§ WRITTEN PROBLEM
Quote the listing below word for word, stopping after the line that contains "PI = math.pi".
************
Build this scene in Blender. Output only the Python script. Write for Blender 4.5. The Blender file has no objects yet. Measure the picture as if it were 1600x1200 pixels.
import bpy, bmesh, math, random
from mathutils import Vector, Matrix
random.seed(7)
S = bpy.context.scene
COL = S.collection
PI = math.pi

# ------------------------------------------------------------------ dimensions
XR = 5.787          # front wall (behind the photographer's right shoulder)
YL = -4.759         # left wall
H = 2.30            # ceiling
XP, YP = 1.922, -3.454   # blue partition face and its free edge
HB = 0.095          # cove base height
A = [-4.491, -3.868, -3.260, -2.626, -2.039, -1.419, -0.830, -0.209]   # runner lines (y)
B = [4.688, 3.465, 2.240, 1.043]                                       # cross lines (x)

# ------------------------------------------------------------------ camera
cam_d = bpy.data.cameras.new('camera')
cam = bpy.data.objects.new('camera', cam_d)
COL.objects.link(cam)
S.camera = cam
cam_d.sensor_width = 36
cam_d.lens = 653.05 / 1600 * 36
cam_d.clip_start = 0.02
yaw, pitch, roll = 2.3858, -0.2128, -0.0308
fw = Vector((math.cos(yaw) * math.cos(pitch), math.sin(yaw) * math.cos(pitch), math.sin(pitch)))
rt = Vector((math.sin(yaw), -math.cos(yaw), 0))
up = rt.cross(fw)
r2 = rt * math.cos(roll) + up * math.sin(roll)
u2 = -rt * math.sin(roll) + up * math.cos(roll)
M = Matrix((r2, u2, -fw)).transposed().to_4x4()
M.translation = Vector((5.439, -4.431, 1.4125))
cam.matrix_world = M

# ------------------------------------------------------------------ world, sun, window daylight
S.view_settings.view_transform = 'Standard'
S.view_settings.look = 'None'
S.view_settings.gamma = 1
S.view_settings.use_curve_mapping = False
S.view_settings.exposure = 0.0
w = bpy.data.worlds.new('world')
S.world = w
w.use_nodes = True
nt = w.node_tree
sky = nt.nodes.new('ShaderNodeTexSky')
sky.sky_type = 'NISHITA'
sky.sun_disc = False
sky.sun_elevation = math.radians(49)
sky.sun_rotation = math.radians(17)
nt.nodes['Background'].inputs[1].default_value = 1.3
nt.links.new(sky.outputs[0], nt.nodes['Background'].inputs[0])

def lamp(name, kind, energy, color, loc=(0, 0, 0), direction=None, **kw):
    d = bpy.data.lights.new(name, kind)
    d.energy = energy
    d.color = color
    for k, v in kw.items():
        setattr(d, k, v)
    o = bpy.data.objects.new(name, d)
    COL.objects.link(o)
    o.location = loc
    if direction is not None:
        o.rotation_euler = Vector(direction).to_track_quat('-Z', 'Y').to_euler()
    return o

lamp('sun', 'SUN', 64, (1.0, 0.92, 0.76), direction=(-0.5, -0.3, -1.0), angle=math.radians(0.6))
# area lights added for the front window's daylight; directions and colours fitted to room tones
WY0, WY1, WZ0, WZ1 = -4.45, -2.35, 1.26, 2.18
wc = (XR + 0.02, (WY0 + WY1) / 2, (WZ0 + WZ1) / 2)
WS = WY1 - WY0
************
§ RESPONSE BELOW
Build this scene in Blender. Output only the Python script. Write for Blender 4.5. The Blender file has no objects yet. Measure the picture as if it were 1600x1200 pixels.
import bpy, bmesh, math, random
from mathutils import Vector, Matrix
random.seed(7)
S = bpy.context.scene
COL = S.collection
PI = math.pi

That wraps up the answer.